Though Rudolf gave the jury a list of reasonable doubts they could use to acquit Carruth of Adams' murder, Caudill said that the prosecution proved beyond a reasonable doubt that Carruth was the mastermind behind a contract killing carried out by triggerman Van Brett Watkins, wheelman Michael Kennedy and another co-defendant, Stanley Abraham, who Caudill said disposed of evidence after the crime.

"I'll tell you about evil. To those three, Cherica Adams was just a face, just a mark," Caudill said of Watkins, Kennedy and Abraham. "But to that man, Rae Carruth, she was carrying his flesh and blood and he intended for that child to never come into this world."

Caudill offered two ways the jury could convict Carruth. The first is first-degree murder by premeditation and deliberation — which he said is commonly known as "cold-blooded murder."

"You don't get much cooler than this defendant right here," Caudill said, gesturing toward Carruth.

The second option is felony murder, which applies when someone is killed in the commission of another serious crime. Though commonly used in murder cases involving robbery or rape, the underlying felony in this case is shooting into an occupied vehicle.
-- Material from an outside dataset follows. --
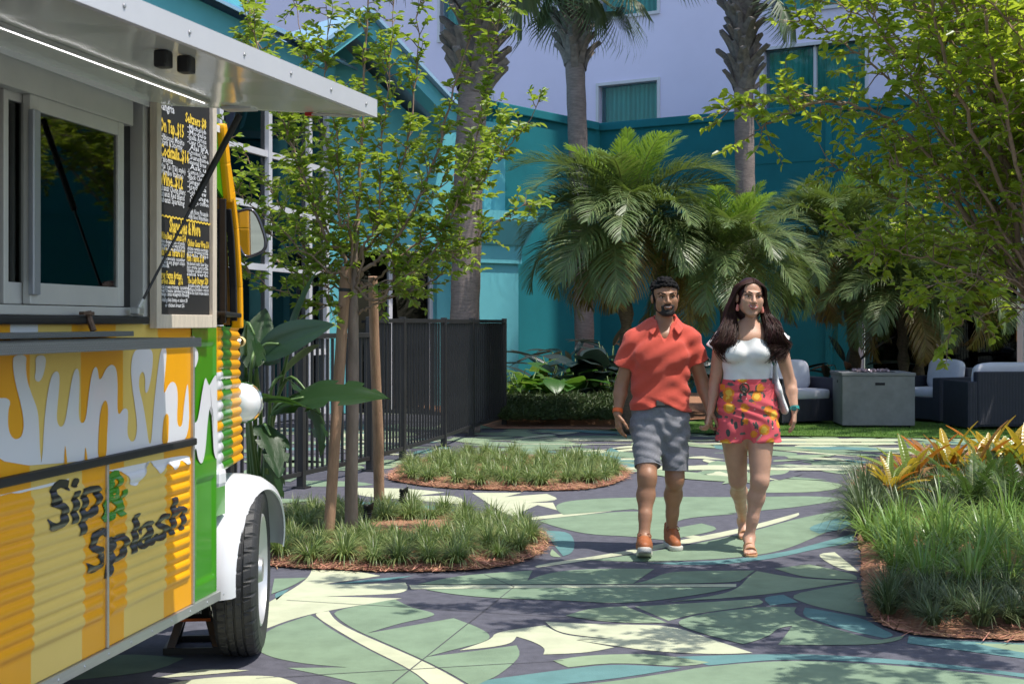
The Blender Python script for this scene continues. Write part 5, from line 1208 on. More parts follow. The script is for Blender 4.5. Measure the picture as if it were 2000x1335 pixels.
# ------------------------------------------------------------------ palms
def frond_mesh(name, L, nl, leaf, arch, mats, seed, width=.022, vee=.5, tipy=True):
    """A feather frond: base at origin, grows along +X, arches down; leaflets both sides."""
    r = np.random.default_rng(seed); V = []; F = []; MI = []
    pts = []; p = np.array([0., 0, 0]); a = 0.0; n = 26
    for i in range(n + 1):
        pts.append(p.copy()); t = i / n
        ang = -arch * t ** 1.6; p = p + np.array([math.cos(ang), 0, math.sin(ang)]) * L / n
    pts = np.array(pts)
    # rachis
    for i in range(n):
        w0, w1 = .011 * (1 - .85 * i / n), .011 * (1 - .85 * (i + 1) / n); o = len(V)
        V += [pts[i] + (0, w0, 0), pts[i] - (0, w0, 0), pts[i + 1] - (0, w1, 0), pts[i + 1] + (0, w1, 0)]; F.append((o, o + 1, o + 2, o + 3)); MI.append(1)
    for k in range(nl):
        t = .14 + .86 * (k + .5) / nl; i = min(n - 1, int(t * n)); q = pts[i] + (pts[i + 1] - pts[i]) * (t * n - i); tx = pts[i + 1] - pts[i]; tx /= np.linalg.norm(tx)
        nz = np.array([-tx[2], 0, tx[0]])
        ln = leaf * (math.sin(math.pi * min(1, .18 + .80 * t)) ** .7) * r.uniform(.88, 1.1)
        for sg in (1, -1):
            d = np.array([0, sg, 0]) * 1.0 + tx * (.45 + .9 * t) + nz * (vee * r.uniform(.3, 1.1)) + r.normal(size=3) * .09
            d /= np.linalg.norm(d); sd = np.cross(d, nz); sd /= np.linalg.norm(sd); w = width * r.uniform(.8, 1.1)
            m1 = q + d * ln * .45; m2 = q + d * ln * .8 - np.array([0, 0, 1]) * ln * .10; tp2 = q + d * ln - np.array([0, 0, 1]) * ln * .26
            o = len(V); V += [q + sd * w * .3, q - sd * w * .3, m1 - sd * w * .5, m1 + sd * w * .5, m2 - sd * w * .35, m2 + sd * w * .35, tp2, tp2]
            F += [(o, o + 1, o + 2, o + 3), (o + 3, o + 2, o + 4, o + 5), (o + 5, o + 4, o + 6, o + 7)]; MI += [0, 0, 0]
    V = np.array(V); me = bpy.data.meshes.new(name)
    # degenerate tip quads become triangles
    faces = [f if not (f[3] - f[2] == 1 and np.allclose(V[f[2]], V[f[3]])) else f[:3] for f in F]
    me.from_pydata(V.tolist(), [], faces)
    for m in mats: me.materials.append(m)
    me.polygons.foreach_set('material_index', MI); return me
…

Rudolf had argued to throw out that charge, claiming that shooting into Adams' car was the very action that caused her death and was not an underlying felony. Judge Charles Lamm, however, rejected that argument.

The jury also heard about the two types of murder from Judge Lamm when he later gave the panel of seven men and five women instructions.

Judge Charles Lamm charges the jury

Before Caudill had finished his rebuttal, however, he made a final attempt to deflect shots the defense took at the credibility of some state witnesses.

Among the witnesses the prosecutor defended was Amber Turner, Carruth's ex-girlfriend who testified that the former football player threatened to kill her if she didn't abort his child. Rudolf painted her as a bitter woman who lied because she was angry Carruth didn't want to be with her.

"A woman scorned? Hell hath no fury? Is that the concept here?" Caudill said. "She has been nothing but the best friend this man ever had. What has she ever done to this man but be good to him?"

Caudill also offered the jury an explanation for the testimony of Barbara Turner, Amber's mother, implying that she's in denial about Carruth. Barbara Turner testified for the defense that she never knew of her daughter's abortion and was even seen mouthing the words "I love you" to Carruth as she left the courtroom.

"It's hard to admit to yourself that you let your daughter go off to live with a man in another city, a man that could be capable of this," he said.

Amber Turner wasn't the only person to see a different side of Carruth, according to Caudill. While Turner saw this side gradually, the prosecutor said that Cherica Adams saw it too late, and another ex-girlfriend, Candace Smith, saw it "very suddenly" after Carruth allegedly confessed to her his involvement in the shooting.